- _Task instructions_: What follows is a listing; give it again exactly, in its entirety.

- _Data lines_:
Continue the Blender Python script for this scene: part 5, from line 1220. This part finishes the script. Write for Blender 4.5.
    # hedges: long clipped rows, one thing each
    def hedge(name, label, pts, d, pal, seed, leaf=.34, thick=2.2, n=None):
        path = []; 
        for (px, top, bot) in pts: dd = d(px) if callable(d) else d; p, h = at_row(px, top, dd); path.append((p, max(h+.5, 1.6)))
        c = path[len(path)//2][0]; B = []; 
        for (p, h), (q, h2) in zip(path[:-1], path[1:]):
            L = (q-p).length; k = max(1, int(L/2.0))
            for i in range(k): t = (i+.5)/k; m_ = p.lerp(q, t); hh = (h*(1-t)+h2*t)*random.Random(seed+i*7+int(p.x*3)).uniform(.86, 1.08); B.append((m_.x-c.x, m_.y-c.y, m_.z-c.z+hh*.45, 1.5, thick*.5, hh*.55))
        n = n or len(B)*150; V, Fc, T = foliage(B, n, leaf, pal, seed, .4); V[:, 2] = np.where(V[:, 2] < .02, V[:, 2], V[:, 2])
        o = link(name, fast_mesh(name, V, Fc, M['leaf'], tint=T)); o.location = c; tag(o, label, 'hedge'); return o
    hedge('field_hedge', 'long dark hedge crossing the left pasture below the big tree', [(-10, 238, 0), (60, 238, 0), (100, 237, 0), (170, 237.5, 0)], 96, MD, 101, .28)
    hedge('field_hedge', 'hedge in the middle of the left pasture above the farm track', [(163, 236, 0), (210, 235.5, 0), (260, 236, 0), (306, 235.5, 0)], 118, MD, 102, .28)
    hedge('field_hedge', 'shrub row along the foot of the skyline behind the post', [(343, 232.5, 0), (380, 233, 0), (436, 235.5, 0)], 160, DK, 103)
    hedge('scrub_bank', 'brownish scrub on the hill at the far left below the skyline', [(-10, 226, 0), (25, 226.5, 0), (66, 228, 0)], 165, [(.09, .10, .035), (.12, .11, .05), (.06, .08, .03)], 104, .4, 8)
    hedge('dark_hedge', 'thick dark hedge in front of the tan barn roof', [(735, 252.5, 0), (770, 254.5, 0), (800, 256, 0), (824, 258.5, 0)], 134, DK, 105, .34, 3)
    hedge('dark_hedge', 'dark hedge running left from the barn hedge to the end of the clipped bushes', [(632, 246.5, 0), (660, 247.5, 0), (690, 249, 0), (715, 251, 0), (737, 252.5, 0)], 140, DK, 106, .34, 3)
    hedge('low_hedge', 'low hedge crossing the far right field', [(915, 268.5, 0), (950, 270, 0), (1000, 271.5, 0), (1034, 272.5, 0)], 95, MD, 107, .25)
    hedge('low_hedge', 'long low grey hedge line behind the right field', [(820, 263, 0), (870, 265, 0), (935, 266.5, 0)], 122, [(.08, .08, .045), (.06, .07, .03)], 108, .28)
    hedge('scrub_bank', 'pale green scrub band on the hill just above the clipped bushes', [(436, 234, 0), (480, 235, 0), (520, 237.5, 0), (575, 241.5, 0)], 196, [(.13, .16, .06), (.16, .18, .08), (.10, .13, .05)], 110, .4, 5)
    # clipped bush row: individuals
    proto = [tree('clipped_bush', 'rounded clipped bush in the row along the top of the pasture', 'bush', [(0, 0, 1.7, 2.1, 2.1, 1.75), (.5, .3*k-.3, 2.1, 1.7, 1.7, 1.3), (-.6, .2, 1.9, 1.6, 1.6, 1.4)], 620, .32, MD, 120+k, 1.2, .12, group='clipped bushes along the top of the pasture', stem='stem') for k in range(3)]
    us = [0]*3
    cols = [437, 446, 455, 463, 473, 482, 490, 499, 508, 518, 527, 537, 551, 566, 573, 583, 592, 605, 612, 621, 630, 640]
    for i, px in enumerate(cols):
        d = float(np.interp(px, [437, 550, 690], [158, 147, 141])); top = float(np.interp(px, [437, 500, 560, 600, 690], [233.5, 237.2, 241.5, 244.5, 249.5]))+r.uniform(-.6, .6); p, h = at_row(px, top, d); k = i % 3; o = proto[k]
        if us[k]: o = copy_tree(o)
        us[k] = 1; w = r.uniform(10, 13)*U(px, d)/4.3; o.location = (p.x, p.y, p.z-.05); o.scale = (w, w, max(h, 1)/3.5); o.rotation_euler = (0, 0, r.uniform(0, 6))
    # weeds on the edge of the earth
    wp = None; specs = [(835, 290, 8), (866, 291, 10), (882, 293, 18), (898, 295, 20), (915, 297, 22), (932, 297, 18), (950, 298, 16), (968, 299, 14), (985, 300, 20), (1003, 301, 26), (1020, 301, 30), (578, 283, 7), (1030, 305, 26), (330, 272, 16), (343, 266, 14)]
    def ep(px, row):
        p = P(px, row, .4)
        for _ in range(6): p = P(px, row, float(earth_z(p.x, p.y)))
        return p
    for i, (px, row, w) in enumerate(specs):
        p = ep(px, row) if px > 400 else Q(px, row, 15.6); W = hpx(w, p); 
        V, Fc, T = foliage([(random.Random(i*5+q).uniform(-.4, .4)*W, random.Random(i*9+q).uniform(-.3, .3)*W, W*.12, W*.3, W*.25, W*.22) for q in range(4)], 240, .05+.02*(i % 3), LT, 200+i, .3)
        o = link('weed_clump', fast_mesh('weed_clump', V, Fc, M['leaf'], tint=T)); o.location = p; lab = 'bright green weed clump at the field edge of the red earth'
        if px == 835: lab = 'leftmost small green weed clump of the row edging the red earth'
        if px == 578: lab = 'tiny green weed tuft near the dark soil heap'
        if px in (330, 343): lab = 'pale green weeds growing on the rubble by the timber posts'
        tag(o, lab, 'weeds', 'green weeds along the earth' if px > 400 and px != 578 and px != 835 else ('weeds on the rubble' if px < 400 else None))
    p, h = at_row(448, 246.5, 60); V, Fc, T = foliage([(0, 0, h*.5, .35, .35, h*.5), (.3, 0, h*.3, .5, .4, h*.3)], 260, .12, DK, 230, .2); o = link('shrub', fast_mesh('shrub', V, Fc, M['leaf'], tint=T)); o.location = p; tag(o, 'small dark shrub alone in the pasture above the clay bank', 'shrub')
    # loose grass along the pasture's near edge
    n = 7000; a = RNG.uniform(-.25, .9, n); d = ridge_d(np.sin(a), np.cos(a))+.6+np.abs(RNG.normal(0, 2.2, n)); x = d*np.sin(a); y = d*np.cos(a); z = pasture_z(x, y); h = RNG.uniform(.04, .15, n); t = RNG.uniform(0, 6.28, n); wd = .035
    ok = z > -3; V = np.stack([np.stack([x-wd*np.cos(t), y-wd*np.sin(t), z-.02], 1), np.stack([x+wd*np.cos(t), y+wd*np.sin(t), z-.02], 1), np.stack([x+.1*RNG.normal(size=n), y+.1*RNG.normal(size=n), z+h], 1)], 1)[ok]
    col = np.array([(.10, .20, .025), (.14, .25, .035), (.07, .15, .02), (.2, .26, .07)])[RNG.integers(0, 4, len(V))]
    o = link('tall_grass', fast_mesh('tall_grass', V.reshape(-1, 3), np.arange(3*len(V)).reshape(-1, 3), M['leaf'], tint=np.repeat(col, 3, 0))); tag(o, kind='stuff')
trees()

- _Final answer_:
Continue the Blender Python script for this scene: part 5, from line 1220. This part finishes the script. Write for Blender 4.5.
    # hedges: long clipped rows, one thing each
    def hedge(name, label, pts, d, pal, seed, leaf=.34, thick=2.2, n=None):
        path = []; 
        for (px, top, bot) in pts: dd = d(px) if callable(d) else d; p, h = at_row(px, top, dd); path.append((p, max(h+.5, 1.6)))
        c = path[len(path)//2][0]; B = []; 
        for (p, h), (q, h2) in zip(path[:-1], path[1:]):
            L = (q-p).length; k = max(1, int(L/2.0))
            for i in range(k): t = (i+.5)/k; m_ = p.lerp(q, t); hh = (h*(1-t)+h2*t)*random.Random(seed+i*7+int(p.x*3)).uniform(.86, 1.08); B.append((m_.x-c.x, m_.y-c.y, m_.z-c.z+hh*.45, 1.5, thick*.5, hh*.55))
        n = n or len(B)*150; V, Fc, T = foliage(B, n, leaf, pal, seed, .4); V[:, 2] = np.where(V[:, 2] < .02, V[:, 2], V[:, 2])
        o = link(name, fast_mesh(name, V, Fc, M['leaf'], tint=T)); o.location = c; tag(o, label, 'hedge'); return o
    hedge('field_hedge', 'long dark hedge crossing the left pasture below the big tree', [(-10, 238, 0), (60, 238, 0), (100, 237, 0), (170, 237.5, 0)], 96, MD, 101, .28)
    hedge('field_hedge', 'hedge in the middle of the left pasture above the farm track', [(163, 236, 0), (210, 235.5, 0), (260, 236, 0), (306, 235.5, 0)], 118, MD, 102, .28)
    hedge('field_hedge', 'shrub row along the foot of the skyline behind the post', [(343, 232.5, 0), (380, 233, 0), (436, 235.5, 0)], 160, DK, 103)
    hedge('scrub_bank', 'brownish scrub on the hill at the far left below the skyline', [(-10, 226, 0), (25, 226.5, 0), (66, 228, 0)], 165, [(.09, .10, .035), (.12, .11, .05), (.06, .08, .03)], 104, .4, 8)
    hedge('dark_hedge', 'thick dark hedge in front of the tan barn roof', [(735, 252.5, 0), (770, 254.5, 0), (800, 256, 0), (824, 258.5, 0)], 134, DK, 105, .34, 3)
    hedge('dark_hedge', 'dark hedge running left from the barn hedge to the end of the clipped bushes', [(632, 246.5, 0), (660, 247.5, 0), (690, 249, 0), (715, 251, 0), (737, 252.5, 0)], 140, DK, 106, .34, 3)
    hedge('low_hedge', 'low hedge crossing the far right field', [(915, 268.5, 0), (950, 270, 0), (1000, 271.5, 0), (1034, 272.5, 0)], 95, MD, 107, .25)
    hedge('low_hedge', 'long low grey hedge line behind the right field', [(820, 263, 0), (870, 265, 0), (935, 266.5, 0)], 122, [(.08, .08, .045), (.06, .07, .03)], 108, .28)
    hedge('scrub_bank', 'pale green scrub band on the hill just above the clipped bushes', [(436, 234, 0), (480, 235, 0), (520, 237.5, 0), (575, 241.5, 0)], 196, [(.13, .16, .06), (.16, .18, .08), (.10, .13, .05)], 110, .4, 5)
    # clipped bush row: individuals
    proto = [tree('clipped_bush', 'rounded clipped bush in the row along the top of the pasture', 'bush', [(0, 0, 1.7, 2.1, 2.1, 1.75), (.5, .3*k-.3, 2.1, 1.7, 1.7, 1.3), (-.6, .2, 1.9, 1.6, 1.6, 1.4)], 620, .32, MD, 120+k, 1.2, .12, group='clipped bushes along the top of the pasture', stem='stem') for k in range(3)]
    us = [0]*3
    cols = [437, 446, 455, 463, 473, 482, 490, 499, 508, 518, 527, 537, 551, 566, 573, 583, 592, 605, 612, 621, 630, 640]
    for i, px in enumerate(cols):
        d = float(np.interp(px, [437, 550, 690], [158, 147, 141])); top = float(np.interp(px, [437, 500, 560, 600, 690], [233.5, 237.2, 241.5, 244.5, 249.5]))+r.uniform(-.6, .6); p, h = at_row(px, top, d); k = i % 3; o = proto[k]
        if us[k]: o = copy_tree(o)
        us[k] = 1; w = r.uniform(10, 13)*U(px, d)/4.3; o.location = (p.x, p.y, p.z-.05); o.scale = (w, w, max(h, 1)/3.5); o.rotation_euler = (0, 0, r.uniform(0, 6))
    # weeds on the edge of the earth
    wp = None; specs = [(835, 290, 8), (866, 291, 10), (882, 293, 18), (898, 295, 20), (915, 297, 22), (932, 297, 18), (950, 298, 16), (968, 299, 14), (985, 300, 20), (1003, 301, 26), (1020, 301, 30), (578, 283, 7), (1030, 305, 26), (330, 272, 16), (343, 266, 14)]
    def ep(px, row):
        p = P(px, row, .4)
        for _ in range(6): p = P(px, row, float(earth_z(p.x, p.y)))
        return p
    for i, (px, row, w) in enumerate(specs):
        p = ep(px, row) if px > 400 else Q(px, row, 15.6); W = hpx(w, p); 
        V, Fc, T = foliage([(random.Random(i*5+q).uniform(-.4, .4)*W, random.Random(i*9+q).uniform(-.3, .3)*W, W*.12, W*.3, W*.25, W*.22) for q in range(4)], 240, .05+.02*(i % 3), LT, 200+i, .3)
        o = link('weed_clump', fast_mesh('weed_clump', V, Fc, M['leaf'], tint=T)); o.location = p; lab = 'bright green weed clump at the field edge of the red earth'
        if px == 835: lab = 'leftmost small green weed clump of the row edging the red earth'
        if px == 578: lab = 'tiny green weed tuft near the dark soil heap'
        if px in (330, 343): lab = 'pale green weeds growing on the rubble by the timber posts'
        tag(o, lab, 'weeds', 'green weeds along the earth' if px > 400 and px != 578 and px != 835 else ('weeds on the rubble' if px < 400 else None))
    p, h = at_row(448, 246.5, 60); V, Fc, T = foliage([(0, 0, h*.5, .35, .35, h*.5), (.3, 0, h*.3, .5, .4, h*.3)], 260, .12, DK, 230, .2); o = link('shrub', fast_mesh('shrub', V, Fc, M['leaf'], tint=T)); o.location = p; tag(o, 'small dark shrub alone in the pasture above the clay bank', 'shrub')
    # loose grass along the pasture's near edge
    n = 7000; a = RNG.uniform(-.25, .9, n); d = ridge_d(np.sin(a), np.cos(a))+.6+np.abs(RNG.normal(0, 2.2, n)); x = d*np.sin(a); y = d*np.cos(a); z = pasture_z(x, y); h = RNG.uniform(.04, .15, n); t = RNG.uniform(0, 6.28, n); wd = .035
    ok = z > -3; V = np.stack([np.stack([x-wd*np.cos(t), y-wd*np.sin(t), z-.02], 1), np.stack([x+wd*np.cos(t), y+wd*np.sin(t), z-.02], 1), np.stack([x+.1*RNG.normal(size=n), y+.1*RNG.normal(size=n), z+h], 1)], 1)[ok]
    col = np.array([(.10, .20, .025), (.14, .25, .035), (.07, .15, .02), (.2, .26, .07)])[RNG.integers(0, 4, len(V))]
    o = link('tall_grass', fast_mesh('tall_grass', V.reshape(-1, 3), np.arange(3*len(V)).reshape(-1, 3), M['leaf'], tint=np.repeat(col, 3, 0))); tag(o, kind='stuff')
trees()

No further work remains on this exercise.